The overcrowding at Moton forced teachers to hold classes in the auditorium—and up on its stage—and, on sunny days, outside on the school grounds. They even led classes in parked school buses. The black high school was inadequate in other ways, too. It didn’t have a gym, a cafeteria, a science laboratory, or locker rooms. Football players had to change into their uniforms in the classrooms. Many of the black high school’s resources were hand-me-downs. Black children were picked up on dilapidated buses that had once belonged to the white schools. Since all the black students couldn’t fit on one school bus, some children routinely missed their first class while they waited for the bus to make a second run. When they were finally dropped off at school, they sat in cast-off desks, reading secondhand books that were missing pages.

Six blocks away from Moton High School, over four hundred white high school students, including my great uncles, arrived on brand-new buses to their handsome two-and-a-half-story school, originally constructed in 1912 and rebuilt after a 1936 fire. The brick colonial revival–style school was located at First Avenue and School Street, tucked into the neighborhood of stately homes on tree-lined streets. Students at Farmville High School studied from new books and enjoyed amenities such as a gymnasium with locker rooms, an infirmary, even a machine shop. Classrooms in the school’s interior overlooked an elegant, open-air courtyard in the center of the brick school.

This was what separate but equal looked like in southern Virginia in 1951. And it seemed as though nothing could be done about it. But then along came Barbara Rose Johns.

BARBARA WAS A JUNIOR AT Moton High School, quiet and reserved, but with a fiery temper. She had big brown eyes and a smile that sparkled. Born in New York City, she had spent most of her childhood in Prince Edward. When she was one, she and her family moved to her maternal grandmother’s farm in the community of Darlington Heights, sixteen miles west of Farmville, where she was expected to do chores.

Barbara later moved to the home of her paternal grandmother, and she spent her spare time roaming the woods, looking for a quiet place to curl up with a book. Her uncle, the civil rights leader Reverend Vernon Johns, taught her to play chess and encouraged her to study black history. A friend of Griffin’s, he kept an enormous library at her grandma Sally’s house, and he ordered Barbara to read the encyclopedia volumes in order, from A to Z. Sometimes, in an act of rebellion, she hid Archie comic books between the pages. But she became a voracious reader and a deep thinker, just as Johns was, burying herself in Booker T. Washington’s Up from Slavery and Richard Wright’s Native Son.

After her parents built a home, Barbara often retreated to the attic bedroom she shared with her sister Joan to read. When her mother took a job in Washington, DC, Barbara became a second mother to her younger siblings, preparing the family’s meals and readying her brothers for school. At Moton High School, she joined the debate team, the student council, and the chorus, and she traveled to better-furnished high schools. She was embarrassed when students visiting from other high schools laughed at Moton’s chicken shacks, snapping photographs to show friends and family at home. She began to think of Moton High School as a blemish on her community.

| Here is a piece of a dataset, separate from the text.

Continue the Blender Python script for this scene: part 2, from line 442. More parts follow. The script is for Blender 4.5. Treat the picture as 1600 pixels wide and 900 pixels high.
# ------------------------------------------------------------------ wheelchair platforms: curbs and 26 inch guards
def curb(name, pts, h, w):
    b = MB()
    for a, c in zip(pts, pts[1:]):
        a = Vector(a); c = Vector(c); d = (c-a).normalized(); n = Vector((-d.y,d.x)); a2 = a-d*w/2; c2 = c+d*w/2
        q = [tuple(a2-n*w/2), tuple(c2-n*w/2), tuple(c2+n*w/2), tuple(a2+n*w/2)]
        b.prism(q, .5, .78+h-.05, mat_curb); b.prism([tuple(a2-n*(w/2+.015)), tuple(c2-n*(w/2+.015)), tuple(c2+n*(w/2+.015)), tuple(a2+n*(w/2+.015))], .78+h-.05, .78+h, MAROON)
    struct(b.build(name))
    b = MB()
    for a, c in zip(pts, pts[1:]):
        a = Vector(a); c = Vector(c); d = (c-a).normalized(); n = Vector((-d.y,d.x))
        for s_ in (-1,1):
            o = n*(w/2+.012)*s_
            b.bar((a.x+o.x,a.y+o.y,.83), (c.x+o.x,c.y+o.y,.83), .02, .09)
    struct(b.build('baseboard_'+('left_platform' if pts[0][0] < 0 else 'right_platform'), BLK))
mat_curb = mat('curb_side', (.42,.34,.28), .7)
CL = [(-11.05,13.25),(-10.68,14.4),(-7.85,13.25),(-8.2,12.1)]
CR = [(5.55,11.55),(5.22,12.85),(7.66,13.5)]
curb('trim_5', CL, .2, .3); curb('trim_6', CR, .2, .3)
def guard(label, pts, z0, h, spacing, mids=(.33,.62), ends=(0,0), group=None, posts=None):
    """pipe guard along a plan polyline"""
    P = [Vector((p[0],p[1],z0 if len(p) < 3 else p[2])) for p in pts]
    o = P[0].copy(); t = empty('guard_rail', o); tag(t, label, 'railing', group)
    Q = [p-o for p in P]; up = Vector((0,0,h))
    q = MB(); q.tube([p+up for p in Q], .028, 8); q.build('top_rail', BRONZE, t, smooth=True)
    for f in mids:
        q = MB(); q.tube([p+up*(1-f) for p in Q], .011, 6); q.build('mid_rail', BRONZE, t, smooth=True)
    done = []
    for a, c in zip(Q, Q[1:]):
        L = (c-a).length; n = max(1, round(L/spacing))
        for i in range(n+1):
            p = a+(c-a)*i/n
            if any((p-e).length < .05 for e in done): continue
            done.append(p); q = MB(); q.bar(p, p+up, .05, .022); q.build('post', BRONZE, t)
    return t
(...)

Barbara wondered why public officials hadn’t responded to complaints about the school’s conditions from students, parents, teachers, and the principal. She had become close to her music teacher, Inez Davenport, and mentioned how dissatisfied she was. Davenport, who was dating the principal, paused for a few moments before responding, “Why don’t you do something about it?”

“What one could do about such a situation, I had no idea,” Barbara wrote in her diary. “But I spent many days in my favorite hangout in the woods on my favorite stump contemplating it all.”

For months, she thought about her teacher’s words and about how differently black and white students were treated. “Their classes were not held in the auditorium, they were not cold … their buses weren’t overcrowded,” she wrote. Their teachers and bus drivers didn’t have to stoke the fire before classes could begin.

The turning point came one morning when Barbara ran home to grab the lunch she’d forgotten and missed the school bus. An hour later, she was still considering how she could get to school when a half-empty school bus en route to the white high school passed by and left her standing on the side of the road. She was furious. “Right then and there, I decided indeed something had to be done about this inequality,” she wrote.

She wanted to walk out of Moton and refuse to attend classes until a new school was under construction. Over several weeks, she worked quietly to assemble a team of twenty students who held positions of authority at the school and whose parents were respected in the community, students who would be willing to help her and could keep a secret. She approached John Stokes, the president of the senior class, and his twin sister, Carrie. Since his freshman year, John had said the tar paper shacks weren’t fit for animals. The cows he had milked growing up were better sheltered than the Moton students, he said.

Barbara passed John notes until he finally agreed to meet her on the football field’s bleachers to listen to her plan. She told him and Carrie that their parents’ attempts to pressure the school board to build a new school had failed. She thought a student-led strike would draw more attention to the school’s abysmal facilities. In this case, she said, “a little child shall lead them.”

John was impressed. Barbara seemed determined and driven, even fearless. He believed if anyone could pull off a strike, Barbara could. She was a natural leader, he thought, and she had a way of talking that made people listen. He and Carrie signed on to help. Barbara also recruited John Watson, a senior who served as editor of the school newspaper. For years, he and his family had been concerned about the conditions at Moton. He wanted to do anything he could to keep the students out of the tar paper shacks.

At John Stokes’s suggestion, the students named their secret plan the Manhattan Project, after the code name for the effort by the Allies to develop nuclear weapons during World War II. This was the students’ own personal war. For six months they schemed, telling no one of their plan. They swore not to mention it to their families. Barbara didn’t even tell her sister.